> **Requirements**
Only the lines starting at the one that contains "Keep writing the" and running to the end should be repeated, exactly as written.

> **Given data**
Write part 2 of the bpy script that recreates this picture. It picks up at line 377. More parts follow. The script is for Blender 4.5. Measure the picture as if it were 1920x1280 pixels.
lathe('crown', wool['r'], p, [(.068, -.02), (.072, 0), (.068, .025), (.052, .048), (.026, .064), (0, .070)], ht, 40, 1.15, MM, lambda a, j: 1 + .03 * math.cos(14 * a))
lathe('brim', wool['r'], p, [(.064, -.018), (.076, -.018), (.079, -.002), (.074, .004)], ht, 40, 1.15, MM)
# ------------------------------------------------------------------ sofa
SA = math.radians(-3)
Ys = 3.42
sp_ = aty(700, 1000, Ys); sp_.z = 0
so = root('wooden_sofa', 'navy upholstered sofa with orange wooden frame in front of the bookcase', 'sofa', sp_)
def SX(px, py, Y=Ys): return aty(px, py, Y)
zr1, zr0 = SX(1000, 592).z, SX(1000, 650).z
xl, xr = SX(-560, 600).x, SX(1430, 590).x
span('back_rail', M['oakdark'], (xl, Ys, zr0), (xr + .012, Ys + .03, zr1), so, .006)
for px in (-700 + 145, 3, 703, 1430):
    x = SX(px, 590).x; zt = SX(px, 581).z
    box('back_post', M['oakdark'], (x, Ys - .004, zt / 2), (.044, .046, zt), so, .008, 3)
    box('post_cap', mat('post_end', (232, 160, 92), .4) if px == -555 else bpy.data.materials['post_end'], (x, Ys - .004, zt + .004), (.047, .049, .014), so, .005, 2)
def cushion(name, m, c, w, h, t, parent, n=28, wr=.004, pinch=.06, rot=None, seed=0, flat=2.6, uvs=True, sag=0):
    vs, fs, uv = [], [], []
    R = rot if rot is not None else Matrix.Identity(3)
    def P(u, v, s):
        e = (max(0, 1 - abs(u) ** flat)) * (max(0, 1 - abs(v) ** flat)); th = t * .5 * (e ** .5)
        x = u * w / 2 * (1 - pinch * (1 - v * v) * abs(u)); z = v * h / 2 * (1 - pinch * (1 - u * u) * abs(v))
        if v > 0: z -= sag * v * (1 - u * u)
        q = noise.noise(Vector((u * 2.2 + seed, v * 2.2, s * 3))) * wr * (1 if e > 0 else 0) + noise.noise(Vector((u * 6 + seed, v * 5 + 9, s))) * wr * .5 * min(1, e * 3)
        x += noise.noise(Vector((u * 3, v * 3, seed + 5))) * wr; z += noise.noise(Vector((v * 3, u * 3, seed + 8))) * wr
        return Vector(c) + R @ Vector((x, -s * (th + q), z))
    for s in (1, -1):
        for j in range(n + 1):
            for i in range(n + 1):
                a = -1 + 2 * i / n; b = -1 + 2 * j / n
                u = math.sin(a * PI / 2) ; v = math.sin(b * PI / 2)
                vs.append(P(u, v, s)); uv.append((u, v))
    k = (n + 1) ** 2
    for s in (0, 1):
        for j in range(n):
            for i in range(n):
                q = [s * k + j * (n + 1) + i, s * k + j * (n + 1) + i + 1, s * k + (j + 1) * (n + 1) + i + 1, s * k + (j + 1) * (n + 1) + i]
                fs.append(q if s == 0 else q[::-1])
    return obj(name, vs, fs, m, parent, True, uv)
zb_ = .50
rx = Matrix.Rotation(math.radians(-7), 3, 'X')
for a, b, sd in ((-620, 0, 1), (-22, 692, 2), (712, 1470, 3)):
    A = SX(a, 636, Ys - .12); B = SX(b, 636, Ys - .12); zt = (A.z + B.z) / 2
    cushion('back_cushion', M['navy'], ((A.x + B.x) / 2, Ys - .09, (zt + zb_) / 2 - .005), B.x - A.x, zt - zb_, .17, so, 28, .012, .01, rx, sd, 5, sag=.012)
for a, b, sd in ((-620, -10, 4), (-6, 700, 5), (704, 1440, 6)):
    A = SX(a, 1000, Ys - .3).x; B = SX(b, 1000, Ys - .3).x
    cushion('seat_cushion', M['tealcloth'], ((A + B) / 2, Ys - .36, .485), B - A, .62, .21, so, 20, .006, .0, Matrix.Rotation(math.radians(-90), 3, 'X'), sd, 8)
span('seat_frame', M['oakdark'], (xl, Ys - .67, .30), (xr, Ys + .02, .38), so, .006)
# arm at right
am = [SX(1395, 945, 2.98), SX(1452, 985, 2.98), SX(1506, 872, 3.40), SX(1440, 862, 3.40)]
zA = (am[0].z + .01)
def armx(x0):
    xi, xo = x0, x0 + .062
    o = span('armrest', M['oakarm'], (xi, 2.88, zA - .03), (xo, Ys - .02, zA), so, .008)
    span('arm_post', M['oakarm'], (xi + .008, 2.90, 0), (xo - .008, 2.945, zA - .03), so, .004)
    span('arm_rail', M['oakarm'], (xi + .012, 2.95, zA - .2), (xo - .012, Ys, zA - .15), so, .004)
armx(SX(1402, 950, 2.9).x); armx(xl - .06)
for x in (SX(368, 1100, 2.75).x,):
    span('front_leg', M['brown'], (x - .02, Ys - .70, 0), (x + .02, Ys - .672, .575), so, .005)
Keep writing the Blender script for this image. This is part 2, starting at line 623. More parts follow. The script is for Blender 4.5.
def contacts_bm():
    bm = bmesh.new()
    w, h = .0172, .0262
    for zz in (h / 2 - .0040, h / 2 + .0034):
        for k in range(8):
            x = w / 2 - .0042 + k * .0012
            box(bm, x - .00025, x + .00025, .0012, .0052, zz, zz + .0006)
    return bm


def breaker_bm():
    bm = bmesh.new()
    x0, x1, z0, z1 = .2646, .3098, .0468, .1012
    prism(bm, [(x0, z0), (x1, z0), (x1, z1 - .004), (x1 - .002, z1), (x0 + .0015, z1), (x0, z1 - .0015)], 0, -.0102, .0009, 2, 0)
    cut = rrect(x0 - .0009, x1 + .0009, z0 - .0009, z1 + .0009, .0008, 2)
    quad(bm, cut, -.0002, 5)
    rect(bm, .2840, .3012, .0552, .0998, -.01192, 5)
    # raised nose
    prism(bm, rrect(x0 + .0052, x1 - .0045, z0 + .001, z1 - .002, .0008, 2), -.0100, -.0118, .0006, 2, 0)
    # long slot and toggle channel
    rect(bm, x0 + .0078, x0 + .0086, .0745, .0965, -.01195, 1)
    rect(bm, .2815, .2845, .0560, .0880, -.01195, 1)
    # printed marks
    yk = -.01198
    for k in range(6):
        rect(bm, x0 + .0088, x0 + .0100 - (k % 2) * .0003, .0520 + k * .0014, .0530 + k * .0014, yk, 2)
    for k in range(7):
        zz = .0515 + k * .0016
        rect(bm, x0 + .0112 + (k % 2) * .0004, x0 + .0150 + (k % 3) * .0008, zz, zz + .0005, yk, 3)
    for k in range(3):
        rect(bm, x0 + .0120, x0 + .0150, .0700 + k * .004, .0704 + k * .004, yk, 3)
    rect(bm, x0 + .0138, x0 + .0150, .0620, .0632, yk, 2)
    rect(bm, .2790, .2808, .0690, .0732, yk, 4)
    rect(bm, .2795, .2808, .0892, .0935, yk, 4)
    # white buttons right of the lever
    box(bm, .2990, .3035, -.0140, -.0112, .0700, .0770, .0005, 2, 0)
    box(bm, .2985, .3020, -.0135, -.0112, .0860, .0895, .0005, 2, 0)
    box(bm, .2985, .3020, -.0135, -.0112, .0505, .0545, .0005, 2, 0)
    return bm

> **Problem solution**
Keep writing the Blender script for this image. This is part 2, starting at line 623. More parts follow. The script is for Blender 4.5.
def contacts_bm():
    bm = bmesh.new()
    w, h = .0172, .0262
    for zz in (h / 2 - .0040, h / 2 + .0034):
        for k in range(8):
            x = w / 2 - .0042 + k * .0012
            box(bm, x - .00025, x + .00025, .0012, .0052, zz, zz + .0006)
    return bm


def breaker_bm():
    bm = bmesh.new()
    x0, x1, z0, z1 = .2646, .3098, .0468, .1012
    prism(bm, [(x0, z0), (x1, z0), (x1, z1 - .004), (x1 - .002, z1), (x0 + .0015, z1), (x0, z1 - .0015)], 0, -.0102, .0009, 2, 0)
    cut = rrect(x0 - .0009, x1 + .0009, z0 - .0009, z1 + .0009, .0008, 2)
    quad(bm, cut, -.0002, 5)
    rect(bm, .2840, .3012, .0552, .0998, -.01192, 5)
    # raised nose
    prism(bm, rrect(x0 + .0052, x1 - .0045, z0 + .001, z1 - .002, .0008, 2), -.0100, -.0118, .0006, 2, 0)
    # long slot and toggle channel
    rect(bm, x0 + .0078, x0 + .0086, .0745, .0965, -.01195, 1)
    rect(bm, .2815, .2845, .0560, .0880, -.01195, 1)
    # printed marks
    yk = -.01198
    for k in range(6):
        rect(bm, x0 + .0088, x0 + .0100 - (k % 2) * .0003, .0520 + k * .0014, .0530 + k * .0014, yk, 2)
    for k in range(7):
        zz = .0515 + k * .0016
        rect(bm, x0 + .0112 + (k % 2) * .0004, x0 + .0150 + (k % 3) * .0008, zz, zz + .0005, yk, 3)
    for k in range(3):
        rect(bm, x0 + .0120, x0 + .0150, .0700 + k * .004, .0704 + k * .004, yk, 3)
    rect(bm, x0 + .0138, x0 + .0150, .0620, .0632, yk, 2)
    rect(bm, .2790, .2808, .0690, .0732, yk, 4)
    rect(bm, .2795, .2808, .0892, .0935, yk, 4)
    # white buttons right of the lever
    box(bm, .2990, .3035, -.0140, -.0112, .0700, .0770, .0005, 2, 0)
    box(bm, .2985, .3020, -.0135, -.0112, .0860, .0895, .0005, 2, 0)
    box(bm, .2985, .3020, -.0135, -.0112, .0505, .0545, .0005, 2, 0)
    return bm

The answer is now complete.